Red Dwarf and Futurama wouldn't have been there to satirize the franchise's tropes, and in turn, create some of my own favorite characters.

Hell, would Steven Universe be exploring the concepts and elements of our everyday life such as consent, gay rights, the brutality of extremism, authoritarianism, the complexities of love, and more - in the same way it does now, targeting the audience it does now? I'm not sure. I'm really not sure.

Even the franchise's own follow-ups have impacted TV incredibly well - or at least, the first two did. The Next Generation's cast and crew have become some of the most recognized actors, playing some of the most recognized characters of all time, and introducing a deeper layer to the show's optimism. Deep Space Nine was one of the first shows to actively use serialization between episodes, and gave it's own rebuttal to the optimism of The Original Series by showing just what happens if conflict can't exactly be resolved in a 60-minute time-slot.

And even then, the original show is still a landmark. It still airs on local TV, and the fandom is still thriving even today. Because, even with the show's cheesier aspects, Star Trek: The Original Series is still one of the most fun, intriguing shows that was ever put to television. With the most iconic characters to ever grace a screen, and the most well-known vehicle in fiction, Star Trek has soared into the echelons of American pop culture.

Even with the franchise's slip ups (never should any TV character turn into lizards and mate ever again, nor should they steal a brain), even with the doldrums, it is a franchise that will stand the test of time.

Star Trek has gone where no show went before.

And it will do so, fifty years from now.

Thank you, Mr. Roddenberry. You truly were the great bird of the galaxy.

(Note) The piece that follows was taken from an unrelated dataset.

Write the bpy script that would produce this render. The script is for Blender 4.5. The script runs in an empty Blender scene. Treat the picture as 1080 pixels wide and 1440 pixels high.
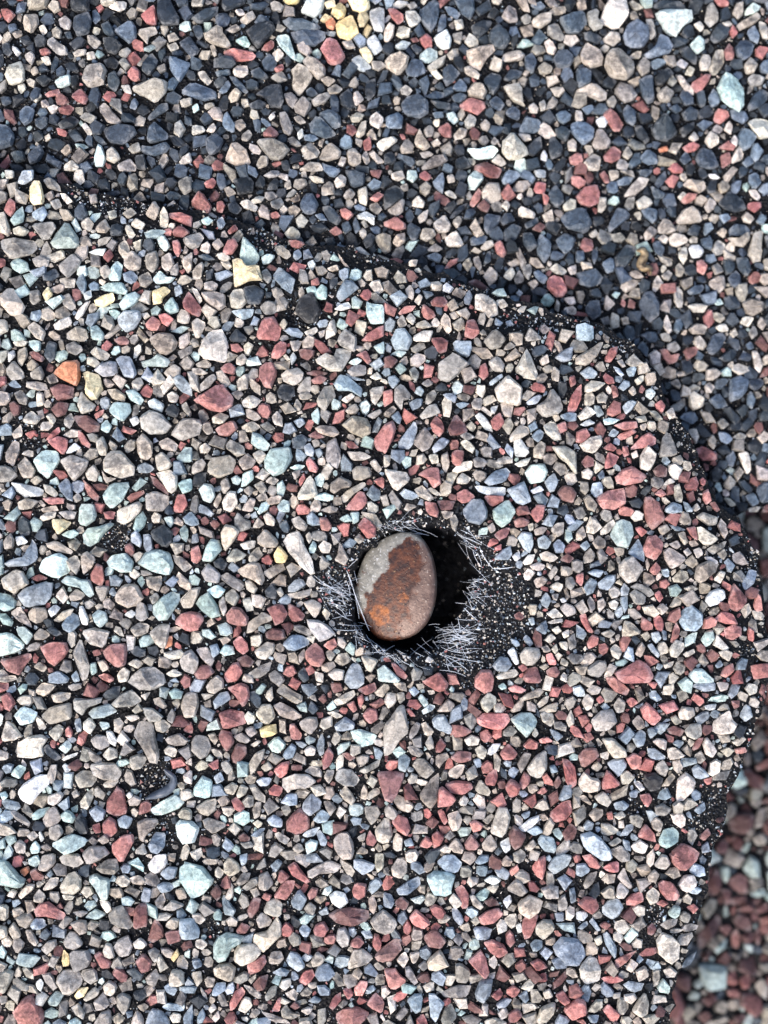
import bpy, math, random
import numpy as np

# ------------------------------------------------------------------ camera, sky, sun, exposure
S = 1.0 / 15600.0        # metres of roof per photo pixel at the level of the upper shingle
D = 0.150                # camera height above that level
scene = bpy.context.scene
cam_data = bpy.data.cameras.new("camera")
cam = bpy.data.objects.new("camera", cam_data)
scene.collection.objects.link(cam)
cam.location = (0, 0, D)
cam.rotation_euler = (0, 0, 0)
cam_data.sensor_fit = 'VERTICAL'
cam_data.sensor_height = 36.0
cam_data.lens = 36.0 * D / (1440 * S)
cam_data.clip_start = 0.005
cam_data.clip_end = 1000.0
cam_data.dof.use_dof = True
cam_data.dof.focus_distance = D + 0.0002
cam_data.dof.aperture_fstop = 9.0
cam_data.dof.aperture_blades = 0
scene.camera = cam

SUN_EL, SUN_AZ = math.radians(46), math.radians(216)   # azimuth the light comes from, from +Y clockwise
world = bpy.data.worlds.new("World")
scene.world = world
world.use_nodes = True
wn = world.node_tree.nodes
sky = wn.new("ShaderNodeTexSky")
sky.sky_type = 'NISHITA'
sky.sun_disc = False
sky.sun_elevation = SUN_EL
sky.sun_rotation = SUN_AZ
sky.dust_density = 4.0
wn["Background"].inputs["Strength"].default_value = 0.15
world.node_tree.links.new(sky.outputs[0], wn["Background"].inputs["Color"])

sun_data = bpy.data.lights.new("sun", 'SUN')
sun_data.energy = 0.6
sun_data.angle = math.radians(24)
sun_data.color = (1.0, 0.98, 0.955)
sun = bpy.data.objects.new("sun", sun_data)
scene.collection.objects.link(sun)
sun.location = (0, 0, 0.3)
sun.rotation_euler = (math.pi / 2 - SUN_EL, 0, math.pi - SUN_AZ)

scene.view_settings.view_transform = 'Standard'
scene.view_settings.look = 'None'
scene.view_settings.gamma = 1.0
scene.view_settings.use_curve_mapping = False
scene.view_settings.exposure = 1.40
scene.render.engine = 'CYCLES'
scene.cycles.max_bounces = 6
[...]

Thank you, Mr. Shatner, Mr. Kelley, Mr. Nimoy, Mrs. Nichols, Mr. Koenig, and Mr. Takei. You helped these characters come to life.

And, finally, thank you, Star Trek.

And the adventure continues...

*Knock Shatner all you want - and yes, he was an over-actor at the time who was also a pompous ass on set - but he made James Kirk the Captain Kirk. Kudos to Chris Pine, though - he more than holds his own.